** START Material provided **

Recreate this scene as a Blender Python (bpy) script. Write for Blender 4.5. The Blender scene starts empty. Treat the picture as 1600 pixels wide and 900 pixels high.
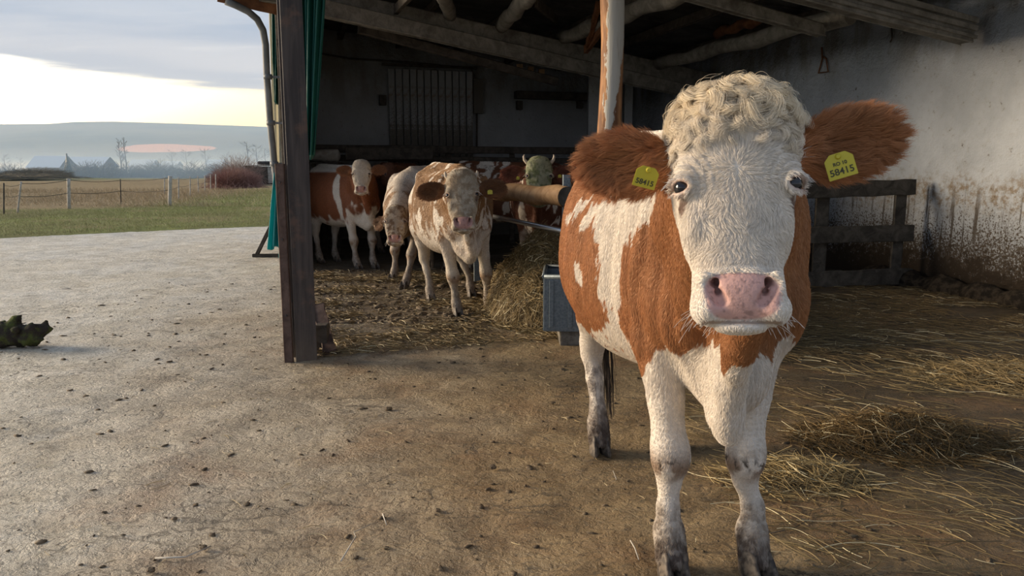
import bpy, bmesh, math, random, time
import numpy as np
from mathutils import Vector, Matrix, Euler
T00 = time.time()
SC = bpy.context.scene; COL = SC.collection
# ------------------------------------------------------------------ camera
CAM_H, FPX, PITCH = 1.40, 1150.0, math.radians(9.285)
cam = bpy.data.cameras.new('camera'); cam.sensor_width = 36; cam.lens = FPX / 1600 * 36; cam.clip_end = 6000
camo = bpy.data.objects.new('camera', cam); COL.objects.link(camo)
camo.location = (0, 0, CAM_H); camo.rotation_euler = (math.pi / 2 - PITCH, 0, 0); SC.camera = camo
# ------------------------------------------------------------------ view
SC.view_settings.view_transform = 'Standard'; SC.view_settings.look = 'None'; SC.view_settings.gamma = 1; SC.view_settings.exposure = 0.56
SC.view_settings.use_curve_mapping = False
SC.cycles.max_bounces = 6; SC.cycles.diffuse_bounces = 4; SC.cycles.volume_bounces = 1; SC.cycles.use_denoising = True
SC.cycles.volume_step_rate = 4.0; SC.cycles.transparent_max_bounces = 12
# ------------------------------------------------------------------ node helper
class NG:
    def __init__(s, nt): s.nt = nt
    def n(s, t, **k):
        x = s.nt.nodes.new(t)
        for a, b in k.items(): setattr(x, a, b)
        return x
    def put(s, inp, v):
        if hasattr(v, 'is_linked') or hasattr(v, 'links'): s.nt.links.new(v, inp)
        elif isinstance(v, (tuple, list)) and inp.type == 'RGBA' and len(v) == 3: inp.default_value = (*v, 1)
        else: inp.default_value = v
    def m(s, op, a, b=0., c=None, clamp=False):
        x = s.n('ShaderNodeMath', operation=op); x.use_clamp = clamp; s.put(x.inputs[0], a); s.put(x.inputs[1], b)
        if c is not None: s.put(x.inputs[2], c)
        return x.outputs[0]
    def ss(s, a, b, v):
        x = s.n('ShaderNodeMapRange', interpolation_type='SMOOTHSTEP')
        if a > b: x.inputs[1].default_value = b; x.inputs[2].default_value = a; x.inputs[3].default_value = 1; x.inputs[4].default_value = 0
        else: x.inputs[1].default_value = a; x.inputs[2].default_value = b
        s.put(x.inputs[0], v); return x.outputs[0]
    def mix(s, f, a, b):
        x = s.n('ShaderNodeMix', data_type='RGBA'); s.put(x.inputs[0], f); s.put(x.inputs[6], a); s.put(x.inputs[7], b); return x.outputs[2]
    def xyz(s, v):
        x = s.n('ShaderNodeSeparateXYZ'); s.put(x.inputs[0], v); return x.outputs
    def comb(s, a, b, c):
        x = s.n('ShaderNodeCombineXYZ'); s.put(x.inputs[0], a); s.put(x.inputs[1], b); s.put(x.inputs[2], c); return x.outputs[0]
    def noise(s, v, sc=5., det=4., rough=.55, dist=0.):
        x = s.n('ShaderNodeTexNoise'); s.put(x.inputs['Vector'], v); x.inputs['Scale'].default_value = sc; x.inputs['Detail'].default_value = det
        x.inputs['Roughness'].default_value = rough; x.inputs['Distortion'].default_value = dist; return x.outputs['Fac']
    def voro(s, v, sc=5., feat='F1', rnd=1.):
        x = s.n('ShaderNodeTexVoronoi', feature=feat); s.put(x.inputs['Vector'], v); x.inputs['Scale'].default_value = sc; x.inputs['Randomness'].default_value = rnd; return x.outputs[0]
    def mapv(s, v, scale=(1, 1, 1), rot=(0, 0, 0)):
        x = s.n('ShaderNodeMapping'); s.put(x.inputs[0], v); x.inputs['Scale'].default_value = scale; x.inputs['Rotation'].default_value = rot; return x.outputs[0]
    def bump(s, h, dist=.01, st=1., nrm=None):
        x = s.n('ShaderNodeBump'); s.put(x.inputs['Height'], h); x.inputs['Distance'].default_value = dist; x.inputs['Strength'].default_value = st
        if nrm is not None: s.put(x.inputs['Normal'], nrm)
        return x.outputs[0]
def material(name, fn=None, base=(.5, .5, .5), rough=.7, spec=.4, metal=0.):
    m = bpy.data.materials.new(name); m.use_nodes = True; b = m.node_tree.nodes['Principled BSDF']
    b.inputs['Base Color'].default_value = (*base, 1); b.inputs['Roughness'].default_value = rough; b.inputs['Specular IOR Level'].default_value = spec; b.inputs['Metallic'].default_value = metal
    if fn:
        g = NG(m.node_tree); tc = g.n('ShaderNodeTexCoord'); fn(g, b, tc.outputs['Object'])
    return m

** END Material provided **
** START Material provided **

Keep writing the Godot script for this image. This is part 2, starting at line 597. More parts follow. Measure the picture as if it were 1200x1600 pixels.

** END Material provided **
** START Material provided **

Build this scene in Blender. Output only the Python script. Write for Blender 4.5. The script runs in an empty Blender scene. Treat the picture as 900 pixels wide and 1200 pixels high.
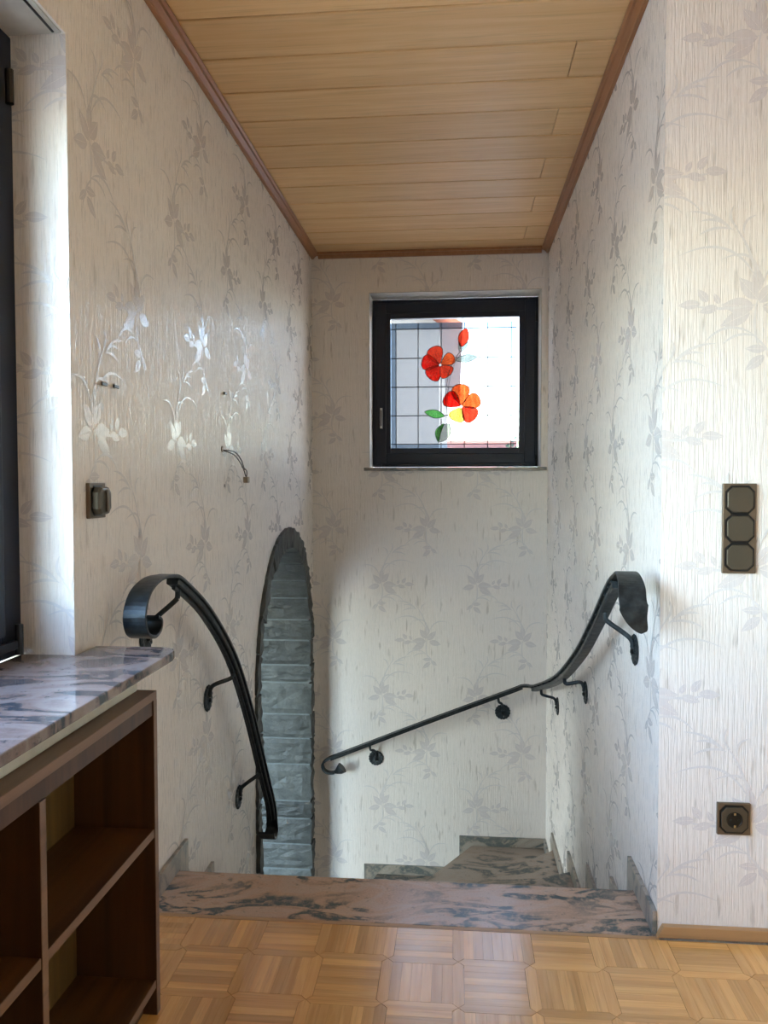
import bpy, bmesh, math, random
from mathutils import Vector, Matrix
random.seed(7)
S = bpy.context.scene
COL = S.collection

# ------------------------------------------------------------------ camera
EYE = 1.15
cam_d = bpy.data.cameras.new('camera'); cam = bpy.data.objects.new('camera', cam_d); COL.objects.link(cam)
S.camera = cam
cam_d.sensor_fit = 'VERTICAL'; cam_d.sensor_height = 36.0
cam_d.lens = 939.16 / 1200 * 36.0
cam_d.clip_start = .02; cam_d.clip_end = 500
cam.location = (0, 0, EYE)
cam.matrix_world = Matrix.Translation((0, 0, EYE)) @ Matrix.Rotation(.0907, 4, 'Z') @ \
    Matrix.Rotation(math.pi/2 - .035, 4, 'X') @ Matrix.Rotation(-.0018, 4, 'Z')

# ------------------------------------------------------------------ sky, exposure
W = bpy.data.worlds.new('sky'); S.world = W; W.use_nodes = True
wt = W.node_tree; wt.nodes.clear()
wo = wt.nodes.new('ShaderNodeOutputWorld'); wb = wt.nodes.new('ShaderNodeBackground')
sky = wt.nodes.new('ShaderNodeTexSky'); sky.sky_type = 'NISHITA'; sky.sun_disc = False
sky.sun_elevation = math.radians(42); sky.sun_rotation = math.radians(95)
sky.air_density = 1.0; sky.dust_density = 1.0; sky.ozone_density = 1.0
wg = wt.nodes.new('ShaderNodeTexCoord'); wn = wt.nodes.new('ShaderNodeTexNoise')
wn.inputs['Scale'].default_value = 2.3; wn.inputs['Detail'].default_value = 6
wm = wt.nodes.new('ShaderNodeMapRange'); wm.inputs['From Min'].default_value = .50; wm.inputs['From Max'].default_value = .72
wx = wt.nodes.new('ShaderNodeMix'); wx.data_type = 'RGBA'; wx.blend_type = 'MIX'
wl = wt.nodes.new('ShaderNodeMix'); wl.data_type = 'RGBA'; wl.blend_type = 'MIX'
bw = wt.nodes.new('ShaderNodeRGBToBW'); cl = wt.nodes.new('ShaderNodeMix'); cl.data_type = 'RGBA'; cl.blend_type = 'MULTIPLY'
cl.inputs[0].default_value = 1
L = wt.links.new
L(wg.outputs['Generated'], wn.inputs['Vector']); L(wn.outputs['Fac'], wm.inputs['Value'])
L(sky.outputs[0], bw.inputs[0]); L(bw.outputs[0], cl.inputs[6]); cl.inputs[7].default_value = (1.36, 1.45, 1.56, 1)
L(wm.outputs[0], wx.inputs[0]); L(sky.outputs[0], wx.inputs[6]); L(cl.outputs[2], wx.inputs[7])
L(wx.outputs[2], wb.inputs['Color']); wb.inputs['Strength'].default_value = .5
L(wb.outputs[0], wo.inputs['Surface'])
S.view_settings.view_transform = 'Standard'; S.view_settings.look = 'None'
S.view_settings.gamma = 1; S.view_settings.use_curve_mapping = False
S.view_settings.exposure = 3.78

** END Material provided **

* [Directive]: Extract each line from the listing that holds the word "script".

* [Exercise response]:
Recreate this scene as a Blender Python (bpy) script. Write for Blender 4.5. The Blender scene starts empty. Treat the picture as 1600 pixels wide and 900 pixels high.
Keep writing the Godot script for this image. This is part 2, starting at line 597. More parts follow. Measure the picture as if it were 1200x1600 pixels.
Build this scene in Blender. Output only the Python script. Write for Blender 4.5. The script runs in an empty Blender scene. Treat the picture as 900 pixels wide and 1200 pixels high.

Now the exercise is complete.